• WRITTEN INSTRUCTION:
Transcribe every line from the top down to the line with "from mathutils import Matrix, Vector", both ends included, but not the pictures.
++++++
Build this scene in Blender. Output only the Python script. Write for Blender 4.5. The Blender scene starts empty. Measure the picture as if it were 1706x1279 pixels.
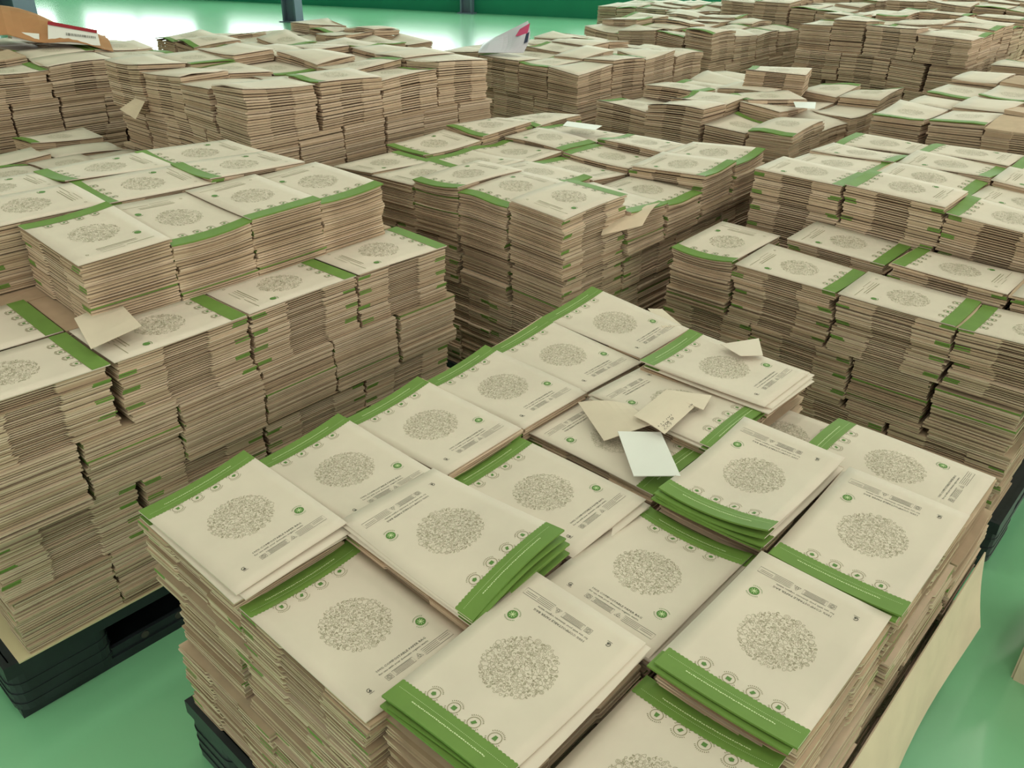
import bpy, math, random
import numpy as np
from mathutils import Matrix, Vector

sc = bpy.context.scene
COL = sc.collection
# ------------------------------------------------------------------ camera
CAMP = Vector((-0.40619, -1.15680, 1.43729))
R_ = Vector((0.67140363, -0.74094299, 0.01485462))
U_ = Vector((0.35172812, 0.33623238, 0.87363329))
D_ = Vector((0.65230706, 0.58133577, -0.48635812))
cd = bpy.data.cameras.new('camera'); cam = bpy.data.objects.new('camera', cd); COL.objects.link(cam)
cd.sensor_fit = 'HORIZONTAL'; cd.sensor_width = 36.0; cd.lens = 29.6006; cd.clip_start = 0.02; cd.clip_end = 200
cam.matrix_world = Matrix(((R_.x, U_.x, -D_.x, CAMP.x), (R_.y, U_.y, -D_.y, CAMP.y), (R_.z, U_.z, -D_.z, CAMP.z), (0, 0, 0, 1)))
sc.camera = cam
cy = sc.cycles
cy.use_adaptive_sampling = True; cy.adaptive_threshold = 0.02; cy.max_bounces = 6; cy.diffuse_bounces = 4; cy.glossy_bounces = 2; cy.transmission_bounces = 2; cy.caustics_reflective = False; cy.caustics_refractive = False
# ------------------------------------------------------------------ world, exposure
w = bpy.data.worlds.new('hall_air'); sc.world = w; w.use_nodes = True
w.node_tree.nodes['Background'].inputs[0].default_value = (0.95, 1.0, 0.97, 1)
w.node_tree.nodes['Background'].inputs[1].default_value = 0.25
vs = sc.view_settings
vs.view_transform = 'Standard'; vs.look = 'None'; vs.gamma = 1.0; vs.use_curve_mapping = False
vs.exposure = 0.12
LAMP_POWER = 11.0       # emission of the ceiling lamp diffusers
WINDOW_POWER = 6.5      # daylight behind the far windows

NEAR_WINDOW_POWER = 2.0  # daylight from the open side behind the camera

# ------------------------------------------------------------------ materials
def s2l(r, g, b):
    f = lambda c: ((c / 255) / 12.92 if c <= 10.31 else (((c / 255) + 0.055) / 1.055) ** 2.4)
    return (f(r), f(g), f(b), 1)

MATS = {}
def mat(name, rgb, rough=0.8, noise=None, spec=0.3, bump=0.0, bscale=300, emit=None):
    m = bpy.data.materials.new(name); m.use_nodes = True
    nt = m.node_tree; p = nt.nodes['Principled BSDF']
    c = s2l(*rgb)
    p.inputs['Base Color'].default_value = c
    p.inputs['Roughness'].default_value = rough
    p.inputs['Specular IOR Level'].default_value = spec
    if noise:
        sc_, amt = noise
        tc = nt.nodes.new('ShaderNodeNewGeometry')
        n = nt.nodes.new('ShaderNodeTexNoise'); n.inputs['Scale'].default_value = sc_; n.inputs['Detail'].default_value = 5
        nt.links.new(tc.outputs['Position'], n.inputs['Vector'])
        r = nt.nodes.new('ShaderNodeValToRGB')
        r.color_ramp.elements[0].position = 0.3; r.color_ramp.elements[1].position = 0.7
        r.color_ramp.elements[0].color = tuple(x * (1 - amt) for x in c[:3]) + (1,)
        r.color_ramp.elements[1].color = tuple(min(1, x * (1 + amt)) for x in c[:3]) + (1,)
        nt.links.new(n.outputs['Fac'], r.inputs['Fac']); nt.links.new(r.outputs['Color'], p.inputs['Base Color'])
    if bump:
        tc2 = nt.nodes.new('ShaderNodeNewGeometry')
        n2 = nt.nodes.new('ShaderNodeTexNoise'); n2.inputs['Scale'].default_value = bscale; n2.inputs['Detail'].default_value = 3
        nt.links.new(tc2.outputs['Position'], n2.inputs['Vector'])
        b = nt.nodes.new('ShaderNodeBump'); b.inputs['Strength'].default_value = bump; b.inputs['Distance'].default_value = 0.002
        nt.links.new(n2.outputs['Fac'], b.inputs['Height']); nt.links.new(b.outputs['Normal'], p.inputs['Normal'])
    if emit:
        p.inputs['Emission Color'].default_value = c; p.inputs['Emission Strength'].default_value = emit
    MATS[name] = m
    return m

mat('paper_top', (215, 203, 187), 0.72, (9, 0.05), 0.22, 0.10, 40)
mat('paper_a', (195, 171, 146), 0.85, (30, 0.06))
mat('paper_b', (178, 153, 128), 0.85, (30, 0.06))
mat('paper_c', (207, 184, 161), 0.85, (30, 0.06))
mat('green_print', (106, 138, 62), 0.6, (25, 0.06), 0.35)
mat('ink_grey', (134, 128, 94), 0.7)
mat('ink_green', (92, 132, 66), 0.65)
mat('ink_white', (206, 222, 170), 0.7)
mat('ink_black', (70, 68, 62), 0.7)
mat('kraft', (210, 190, 166), 0.8, (14, 0.06), 0.3, 0.15, 25)
mat('note_paper', (214, 200, 180), 0.75, (14, 0.04), 0.25, 0.15, 25)
mat('kraft_dark', (176, 128, 88), 0.75, (8, 0.08), 0.35, 0.3, 14)
mat('card_white', (226, 226, 220), 0.5, (12, 0.02))
mat('pale_card', (212, 198, 160), 0.8)
mat('pallet_black', (34, 40, 44), 0.42, (14, 0.25), 0.45, 0.2, 60)
mat('floor_green', (134, 202, 154), 0.22, (1.3, 0.05), 0.7)
mat('wall_white', (214, 222, 216), 0.7)
mat('wall_green', (22, 112, 84), 0.5, (2, 0.06))
mat('steel_grey', (92, 100, 116), 0.45, None, 0.5)
mat('ceiling_white', (224, 226, 224), 0.8)
mat('red_sack', (168, 30, 58), 0.5)
mat('label_red', (150, 40, 50), 0.6)
mat('pouch_pink', (190, 70, 110), 0.35)
mat('pouch_navy', (40, 50, 74), 0.4)
mat('pouch_white', (196, 194, 204), 0.35, None, 0.4)
mat('lamp_light', (255, 234, 225), 0.5, emit=LAMP_POWER)
mat('daylight', (236, 246, 242), 0.5, emit=WINDOW_POWER)
mat('daylight_near', (253, 243, 235), 0.5, emit=NEAR_WINDOW_POWER)
fp = MATS['floor_green'].node_tree.nodes['Principled BSDF']; fp.inputs['Coat Weight'].default_value = 1.0; fp.inputs['Coat Roughness'].default_value = 0.22
SHEETM = [MATS['paper_a'], MATS['paper_b'], MATS['paper_c'], MATS['green_print']]

# ------------------------------------------------------------------ helpers
def link_mesh(name, verts, faces, mats, parent=None, mi=None, origin=None, smooth=False):
    me = bpy.data.meshes.new(name)
    v = np.asarray(verts, float)
    if origin is not None:
        v = v - np.array(origin)
    me.from_pydata(v.tolist(), [], faces)
    for m in (mats if isinstance(mats, (list, tuple)) else [mats]):
        me.materials.append(MATS[m] if isinstance(m, str) else m)
    if mi is not None:
        me.polygons.foreach_set('material_index', np.asarray(mi, np.int32))
    if smooth:
        me.polygons.foreach_set('use_smooth', np.ones(len(faces), bool))
    me.update()
    o = bpy.data.objects.new(name, me); COL.objects.link(o)
    if parent is not None:
        o.parent = parent
    elif origin is not None:
        o.location = origin
    return o

def empty(name, loc):
    o = bpy.data.objects.new(name, None); COL.objects.link(o); o.location = loc
    o.empty_display_size = 0.05
    return o

def tag(o, label, cat, group=None):
    o['label'] = label; o['category'] = cat
    if group: o['group'] = group
    return o

def struct(o):
    o['kind'] = 'structure'; return o

class MB:
    def __init__(s): s.v = []; s.f = []
    def box(s, x0, x1, y0, y1, z0, z1):
        b = len(s.v)
        s.v += [(x0, y0, z0), (x1, y0, z0), (x1, y1, z0), (x0, y1, z0), (x0, y0, z1), (x1, y0, z1), (x1, y1, z1), (x0, y1, z1)]
        s.f += [tuple(b + i for i in q) for q in ((3, 2, 1, 0), (4, 5, 6, 7), (0, 1, 5, 4), (1, 2, 6, 5), (2, 3, 7, 6), (3, 0, 4, 7))]
        return s
    def prism(s, poly, z0, z1):
        b = len(s.v); n = len(poly)
        s.v += [(x, y, z0) for x, y in poly] + [(x, y, z1) for x, y in poly]
        s.f += [tuple(b + i for i in reversed(range(n))), tuple(b + n + i for i in range(n))]
        s.f += [(b + i, b + (i + 1) % n, b + n + (i + 1) % n, b + n + i) for i in range(n)]
        return s
    def build(s, name, m, parent=None, origin=None, smooth=False):
        return link_mesh(name, s.v, s.f, m, parent, None, origin, smooth)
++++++
• ANSWER:
Build this scene in Blender. Output only the Python script. Write for Blender 4.5. The Blender scene starts empty. Measure the picture as if it were 1706x1279 pixels.
import bpy, math, random
import numpy as np
from mathutils import Matrix, Vector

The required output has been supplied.